NPOブックスタート Bookstart Japan

自治体の方へ

子どもの権利を保障するケアリング・コミュニティへ

お話をうかがった方:
秋田喜代美さん(教育心理学・学習院大学教授・東京大学名誉教授)

※本稿はブックスタート・ハンドブック 第7版(2018年4月発行)掲載の「専門家から見たブックスタートの可能性」を転載したものです。

イギリスでブックスタートを始めるきっかけは、ブックスタートの発案者であるウェンディ・クーリングさんが、小学生になっても本の扱いを知らない一人の男の子と巡り合ったからというエピソードを、私は日本のブックスタートを立ち上げる2000 年にイギリスを訪問した時にうかがいました。そのことが今でも脳裏に刻まれています。

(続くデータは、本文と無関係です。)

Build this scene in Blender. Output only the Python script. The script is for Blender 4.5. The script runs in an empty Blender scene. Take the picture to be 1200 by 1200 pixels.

そこには子どもの権利保障の哲学がありました。イギリスのブックスタートは、確かなスタート(Sure Start)を学校に入る前にできるようにという、家庭教育プログラムの一環として始まった活動です。多様な民族や人種の子どもも、障害や発達の遅れの有無、家庭の経済的格差によらず、すべての赤ちゃんに絵本の経験を保障するという理念を聞き、「この活動だ」と私は確信しました。

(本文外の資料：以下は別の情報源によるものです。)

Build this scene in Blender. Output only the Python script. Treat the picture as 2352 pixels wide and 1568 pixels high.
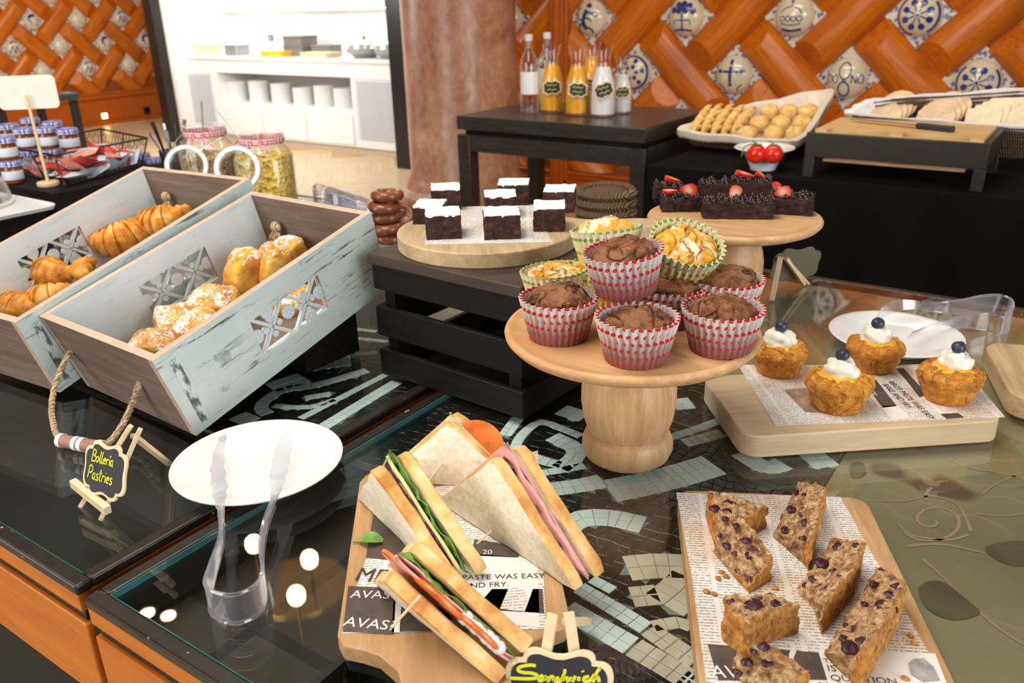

ブックスタートは、どのご家庭にも格差なく、色々なハンディがあるお子さんも取りこぼすことなく、そして赤ちゃんの時だけではなく、生涯にわたり絵本を見て語り合う楽しさ・共有の基盤を創るという、段差のない継続性の理念が大事だと思います。だからこそブックスタートは、「公共の事業」として、子どもにとっての教育や福祉、保護者にとっての子育て支援、そして、地域にとっての絆づくりといった重要な意味を持っています。日本でも様々な障害のあるお子さん用のパックの充実や、健診に参加できないご家庭にもきめ細やかに届く工夫が、これからさらに大事だと思っています。

日本は「子どもの権利条約」を採択しています。「生きる権利、守られる権利、育つ権利、参加する権利」の4つが子どもの権利です。絵本は子どもたちにとって社会的、文化的な存在として生きるための「心のミルク」であり、社会の文化的活動に参加していくための基盤となるコミュニケーションの絆を創るものです。乳児期で終わりではなく、ブックスタート後も、絵本経験への連続性を保障するプログラムが、各自治体の創意工夫で生まれています。

親も子も、地域で育つコミュニティづくりとなってもらいたいと願っています。嬉しいのは、パパやおじいちゃんの絵本の活動への参加が増えていること。絵本コミュニティに子どもが参加する権利を保障する地域の環として、ブックスタートが根付いていってもらいたいと思います。